Evaluating thin flat surfaces

TL;DR

This paper characterizes recognizable evaluations of thin flat surfaces via algebraic and geometric structures, establishing a correspondence with Frobenius algebras and points on the Hilbert scheme, and constructs associated functors and categories.

Contribution

It introduces a classification of evaluations for thin flat surfaces, linking them to Frobenius algebras and geometric objects, and develops related functorial and categorical frameworks.

Findings

Recognizable evaluations are ratios of polynomials in two variables.

They correspond to isomorphism classes of certain Frobenius algebras.

Associated functors to vector spaces may be non-monoidal.

Abstract

We consider recognizable evaluations for a suitable category of oriented two-dimensional cobordisms with corners between finite unions of intervals. We call such cobordisms thin flat surfaces. An evaluation is given by a power series in two variables.

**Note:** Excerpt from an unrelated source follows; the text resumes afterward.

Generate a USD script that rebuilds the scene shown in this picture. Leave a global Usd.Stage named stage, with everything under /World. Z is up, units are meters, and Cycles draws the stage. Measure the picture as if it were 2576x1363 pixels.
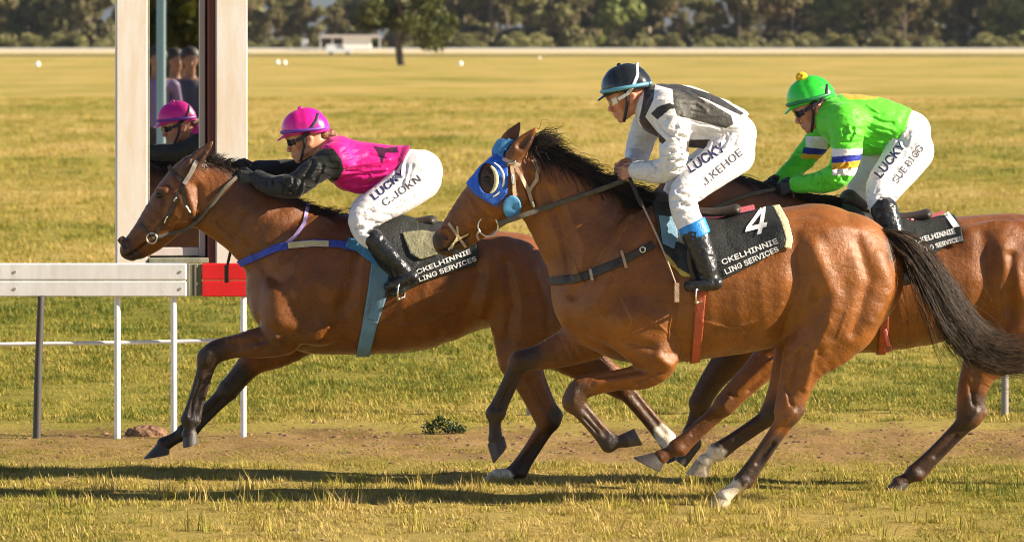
import math, random
import numpy as np
import trimesh, shapely
from shapely.geometry import Polygon, LineString, Point
from scipy.interpolate import PchipInterpolator
from scipy.spatial import Delaunay, cKDTree
from pxr import Usd, UsdGeom, UsdLux, UsdShade, Sdf, Gf, Vt
import usdkit, meshkit

random.seed(7)
rng = np.random.default_rng(7)
stage = Usd.Stage.CreateInMemory()
UsdGeom.SetStageUpAxis(stage, 'Z')
UsdGeom.Xform.Define(stage, '/World')
UsdGeom.Scope.Define(stage, '/World/Looks')
_T = Sdf.ValueTypeNames

# ------------------------------------------------------------------ camera, sky, sun, exposure
FPX, CX, HY, HCAM = 13160.0, 1287.5, 107.0, 2.47      # focal length / optical axis / horizon, in units of a 2575 x 1363 picture
cam = UsdGeom.Camera.Define(stage, '/World/camera')
cam.CreateHorizontalApertureAttr(36.0)
cam.CreateVerticalApertureAttr(36.0 * 541 / 1024)
cam.CreateFocalLengthAttr(36.0 * FPX / 2575.0)
cam.CreateVerticalApertureOffsetAttr(-36.0 / 2575.0 * (681.5 - HY))
cam.CreateClippingRangeAttr((0.5, 30000.0))
cam.CreateFStopAttr(7.0)
cam.CreateFocusDistanceAttr(28.6)
cam.CreateExposureAttr(1.5)
cam.AddTranslateOp().Set((0, 0, HCAM))
cam.AddRotateXOp().Set(90.0)

SUN_EL, SUN_AZ = math.radians(27.0), math.radians(12.0)     # azimuth: from +x towards the camera side
sun_dir = np.array([math.cos(SUN_EL) * math.cos(SUN_AZ), -math.cos(SUN_EL) * math.sin(SUN_AZ), math.sin(SUN_EL)])
usdkit.material(stage, '/World/Looks/sky', {
    's': ('sky_texture', {'sky_type': 'single_scattering', 'sun_disc': False, 'sun_elevation': SUN_EL,
                          'sun_rotation': math.atan2(sun_dir[0], sun_dir[1]), 'altitude': 300.0, 'aerosol_density': 0.4, 'air_density': 0.7}),
    'b': ('background_shader', {'strength': 0.05})}, [('s.color', 'b.color')], surface='b.background')
dome = UsdLux.DomeLight.Define(stage, '/World/sky')
UsdShade.MaterialBindingAPI.Apply(dome.GetPrim()).Bind(UsdShade.Material.Get(stage, '/World/Looks/sky'))
dome.GetPrim().SetCustomDataByKey('kind', 'structure')
sun = UsdLux.DistantLight.Define(stage, '/World/sun')
sun.CreateNormalizeAttr(True)
sun.CreateIntensityAttr(1.25)
sun.CreateAngleAttr(0.5)
sun.CreateColorAttr(Gf.Vec3f(1.0, 0.87, 0.68))
sun.AddTransformOp().Set(Gf.Matrix4d().SetRotate(Gf.Rotation(Gf.Vec3d(0, 0, 1), Gf.Vec3d(*map(float, sun_dir)))))

# ------------------------------------------------------------------ helpers: names, labels
used = {}
def fresh(parent, name):
    p = f'{parent}/{name}'
    n = used.get(p, -1) + 1
    used[p] = n
    return p if n == 0 else f'{p}_{n:03d}'
def tag(o, label=None, cat=None, group=None, kind=None):
    p = o.GetPrim() if hasattr(o, 'GetPrim') else o
    for k, v in (('label', label), ('category', cat), ('group', group), ('kind', kind)):
        if v: p.SetCustomDataByKey(k, v)
    return p
def thing(name, label, cat, loc=(0, 0, 0), group=None, rotz=0.0, scale=None):
    x = UsdGeom.Xform.Define(stage, fresh('/World', name))
    x.AddTranslateOp().Set(tuple(map(float, loc)))
    if rotz: x.AddRotateZOp().Set(float(rotz))
    if scale: x.AddScaleOp().Set(tuple(map(float, scale)))
    x.loc = np.array(loc, float)
    ORIGIN[str(x.GetPath())] = np.array(loc, float)
    tag(x, label, cat, group)
    return x
ORIGIN = {}
def obj(name, mesh, mat, parent=None, smooth=False, color=None, label=None, kind=None):
    """one Mesh prim; mesh is in world coordinates and moved into the frame of the thing it belongs to"""
    pp = '/World' if parent is None else str(parent.GetPath())
    top = '/'.join(pp.split('/')[:3])
    v, f, n = meshkit.arrays(mesh, smooth)
    v = v - ORIGIN.get(top, 0.0)
    path = fresh(pp, name)
    m = UsdGeom.Mesh.Define(stage, path)
    m.CreatePointsAttr(Vt.Vec3fArray.FromNumpy(v.astype(np.float32)))
    m.CreateFaceVertexCountsAttr(Vt.IntArray.FromNumpy(np.full(len(f), 3, np.int32)))
    m.CreateFaceVertexIndicesAttr(Vt.IntArray.FromNumpy(f.astype(np.int32).ravel()))
    m.CreateSubdivisionSchemeAttr('none')
    if n is not None:
        m.CreateNormalsAttr(Vt.Vec3fArray.FromNumpy(n.astype(np.float32)))
        m.SetNormalsInterpolation('vertex')
    if color is not None:
        UsdGeom.PrimvarsAPI(m).CreatePrimvar('coat', _T.Color3fArray, 'vertex').Set(Vt.Vec3fArray.FromNumpy(np.asarray(color, np.float32)))
    UsdShade.MaterialBindingAPI.Apply(m.GetPrim()).Bind(mat)
    tag(m, label, None, None, kind)
    return m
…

Recognizable evaluations correspond to series that are ratios of a two-variable polynomial by the product of two one-variable polynomials, one for each variable. They are also in a bijection with isomorphism classes of commutative Frobenius algebras on two generators with a nondegenerate trace fixed. The latter algebras of dimension n correspond to points on the dual tautological bundle on the Hilbert scheme of n points on the affine plane, with a certain divisor removed from the bundle. A recognizable evaluation gives rise to a functor from the above cobordism category of thin flat surfaces to the category of finite-dimensional vector spaces. These functors may be non-monoidal in interesting cases. To a recognizable evaluation we also assign an analogue of the Deligne category and of its quotient by the ideal of negligible morphisms.